▶ Your goal:
Leaving the pictures aside, transcribe every line below exactly.

▶ Dataset excerpt:

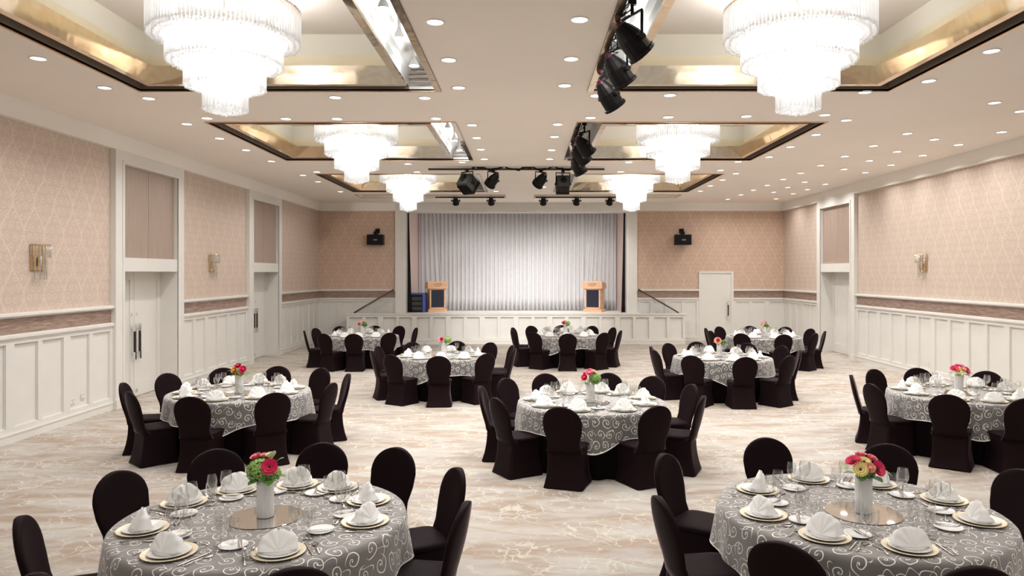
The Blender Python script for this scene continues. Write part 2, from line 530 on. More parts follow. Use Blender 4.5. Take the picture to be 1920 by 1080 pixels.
def coffer(idx, x0, d, y0, y1):
    X = lambda a: x0 + d * a
    tr, bw, ch = .40, .09, .20            # lamp trough, beam width, side channel
    row = ROWN[idx // 2]; side = 'left' if d < 0 else 'right'
    # recess shell: dark channel, cream upper box
    b = MB()
    xo0, xo1 = sorted((X(0), X(COFW)))
    zt = 5.12
    dk, sv, cr, gs = M['dark_bronze'], M['silver'], M['cream_paint'], M['gold_strip']
    # outer upright sides of the opening
    b.quad([(X(tr), y0, ZC), (X(COFW), y0, ZC), (X(COFW), y0, zt), (X(tr), y0, zt)], dk)
    b.quad([(X(tr), y1, ZC), (X(COFW), y1, ZC), (X(COFW), y1, zt), (X(tr), y1, zt)], dk)
    b.quad([(X(COFW), y0, ZC), (X(COFW), y1, ZC), (X(COFW), y1, zt), (X(COFW), y0, zt)], dk)
    # channel lid
    for (a0, a1, ya, yb) in ((tr, COFW, y0, y0 + ch), (tr, COFW, y1 - ch, y1), (COFW - ch, COFW, y0 + ch, y1 - ch)):
        b.quad([(X(a0), ya, zt), (X(a1), ya, zt), (X(a1), yb, zt), (X(a0), yb, zt)], dk)
    # inner recess walls
    ix0, ix1 = sorted((X(tr), X(COFW - ch)))
    side_box(b, ix0, ix1, y0 + ch, y1 - ch, 5.0, 5.30, gs)
    side_box(b, ix0, ix1, y0 + ch, y1 - ch, 5.30, 5.58, cr)
    b.quad([(ix0, y0 + ch, 5.58), (ix1, y0 + ch, 5.58), (ix1, y1 - ch, 5.58), (ix0, y1 - ch, 5.58)], M['ceiling_paint'])
    # lamp trough on the aisle side: curved silver reflector
    prof = [(tr, 4.93), (tr - .015, 5.02), (tr - .06, 5.11), (tr - .14, 5.17), (tr - .2, 5.185), (.10, 5.19), (.0, 5.19), (.0, ZC)]
    for (a0, z0), (a1, z1) in zip(prof, prof[1:]):
        b.quad([(X(a0), y0, z0), (X(a1), y0, z1), (X(a1), y1, z1), (X(a0), y1, z0)], sv, True)
    for ye in (y0, y1):
        b.quad([(X(0), ye, ZC), (X(tr), ye, ZC), (X(tr), ye, 5.19), (X(0), ye, 5.19)], sv)
    for k in range(4):
        b.box((X(.03), y1 - .22, 4.93 + k * .06), (X(tr - .03), y1 - .17, 4.955 + k * .06), dk)
    struct(b.build('ceiling_recess'))
    # brass frame
    t = thing('coffer_frame', f'square brass-mirror frame of the {side} ceiling coffer {row}', 'ceiling frame',
              ((X(tr) + X(COFW - ch)) / 2, (y0 + y1) / 2, 4.89), 0, 'brass coffer frames in the ceiling')
    ox, oy, oz = t.location
    a0, a1 = sorted((X(tr), X(COFW - ch)))
    b = MB()
    def ring(off, z):
        return [(a0 + off - ox, y0 + ch + off - oy, z - oz), (a1 - off - ox, y0 + ch + off - oy, z - oz),
                (a1 - off - ox, y1 - ch - off - oy, z - oz), (a0 + off - ox, y1 - ch - off - oy, z - oz)]
    b.rings([ring(-.0, 5.13), ring(-.0, 4.893), ring(.0, 4.89), ring(bw, 4.89), ring(bw + .045, 5.125), ring(-.0, 5.13)], smooth=False)
    b.build('beam', t, m=M['brass_mirror'])
    b = MB()
    def rim(off, z):
        return [(xo0 - off - ox, y0 - off - oy, z - oz), (xo1 + off - ox, y0 - off - oy, z - oz), (xo1 + off - ox, y1 + off - oy, z - oz), (xo0 - off - ox, y1 + off - oy, z - oz)]
    b.rings([rim(.0, ZC + .02), rim(0, ZC - .012), rim(.035, ZC - .012), rim(.035, ZC), rim(.0, ZC + .02)], smooth=False)
    b.build('opening_rim', t, m=M['copper_trim'])
    b = MB()
    b.box((X(-.035) - ox, y0 - oy, ZC - .014 - oz), (X(.045) - ox, y1 - oy, ZC + .01 - oz))
    b.build('aisle_strip', t, m=M['brass_mirror'])
for i, c in enumerate(COF): coffer(i, *c)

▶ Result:
The Blender Python script for this scene continues. Write part 2, from line 530 on. More parts follow. Use Blender 4.5. Take the picture to be 1920 by 1080 pixels.
def coffer(idx, x0, d, y0, y1):
    X = lambda a: x0 + d * a
    tr, bw, ch = .40, .09, .20            # lamp trough, beam width, side channel
    row = ROWN[idx // 2]; side = 'left' if d < 0 else 'right'
    # recess shell: dark channel, cream upper box
    b = MB()
    xo0, xo1 = sorted((X(0), X(COFW)))
    zt = 5.12
    dk, sv, cr, gs = M['dark_bronze'], M['silver'], M['cream_paint'], M['gold_strip']
    # outer upright sides of the opening
    b.quad([(X(tr), y0, ZC), (X(COFW), y0, ZC), (X(COFW), y0, zt), (X(tr), y0, zt)], dk)
    b.quad([(X(tr), y1, ZC), (X(COFW), y1, ZC), (X(COFW), y1, zt), (X(tr), y1, zt)], dk)
    b.quad([(X(COFW), y0, ZC), (X(COFW), y1, ZC), (X(COFW), y1, zt), (X(COFW), y0, zt)], dk)
    # channel lid
    for (a0, a1, ya, yb) in ((tr, COFW, y0, y0 + ch), (tr, COFW, y1 - ch, y1), (COFW - ch, COFW, y0 + ch, y1 - ch)):
        b.quad([(X(a0), ya, zt), (X(a1), ya, zt), (X(a1), yb, zt), (X(a0), yb, zt)], dk)
    # inner recess walls
    ix0, ix1 = sorted((X(tr), X(COFW - ch)))
    side_box(b, ix0, ix1, y0 + ch, y1 - ch, 5.0, 5.30, gs)
    side_box(b, ix0, ix1, y0 + ch, y1 - ch, 5.30, 5.58, cr)
    b.quad([(ix0, y0 + ch, 5.58), (ix1, y0 + ch, 5.58), (ix1, y1 - ch, 5.58), (ix0, y1 - ch, 5.58)], M['ceiling_paint'])
    # lamp trough on the aisle side: curved silver reflector
    prof = [(tr, 4.93), (tr - .015, 5.02), (tr - .06, 5.11), (tr - .14, 5.17), (tr - .2, 5.185), (.10, 5.19), (.0, 5.19), (.0, ZC)]
    for (a0, z0), (a1, z1) in zip(prof, prof[1:]):
        b.quad([(X(a0), y0, z0), (X(a1), y0, z1), (X(a1), y1, z1), (X(a0), y1, z0)], sv, True)
    for ye in (y0, y1):
        b.quad([(X(0), ye, ZC), (X(tr), ye, ZC), (X(tr), ye, 5.19), (X(0), ye, 5.19)], sv)
    for k in range(4):
        b.box((X(.03), y1 - .22, 4.93 + k * .06), (X(tr - .03), y1 - .17, 4.955 + k * .06), dk)
    struct(b.build('ceiling_recess'))
    # brass frame
    t = thing('coffer_frame', f'square brass-mirror frame of the {side} ceiling coffer {row}', 'ceiling frame',
              ((X(tr) + X(COFW - ch)) / 2, (y0 + y1) / 2, 4.89), 0, 'brass coffer frames in the ceiling')
    ox, oy, oz = t.location
    a0, a1 = sorted((X(tr), X(COFW - ch)))
    b = MB()
    def ring(off, z):
        return [(a0 + off - ox, y0 + ch + off - oy, z - oz), (a1 - off - ox, y0 + ch + off - oy, z - oz),
                (a1 - off - ox, y1 - ch - off - oy, z - oz), (a0 + off - ox, y1 - ch - off - oy, z - oz)]
    b.rings([ring(-.0, 5.13), ring(-.0, 4.893), ring(.0, 4.89), ring(bw, 4.89), ring(bw + .045, 5.125), ring(-.0, 5.13)], smooth=False)
    b.build('beam', t, m=M['brass_mirror'])
    b = MB()
    def rim(off, z):
        return [(xo0 - off - ox, y0 - off - oy, z - oz), (xo1 + off - ox, y0 - off - oy, z - oz), (xo1 + off - ox, y1 + off - oy, z - oz), (xo0 - off - ox, y1 + off - oy, z - oz)]
    b.rings([rim(.0, ZC + .02), rim(0, ZC - .012), rim(.035, ZC - .012), rim(.035, ZC), rim(.0, ZC + .02)], smooth=False)
    b.build('opening_rim', t, m=M['copper_trim'])
    b = MB()
    b.box((X(-.035) - ox, y0 - oy, ZC - .014 - oz), (X(.045) - ox, y1 - oy, ZC + .01 - oz))
    b.build('aisle_strip', t, m=M['brass_mirror'])
for i, c in enumerate(COF): coffer(i, *c)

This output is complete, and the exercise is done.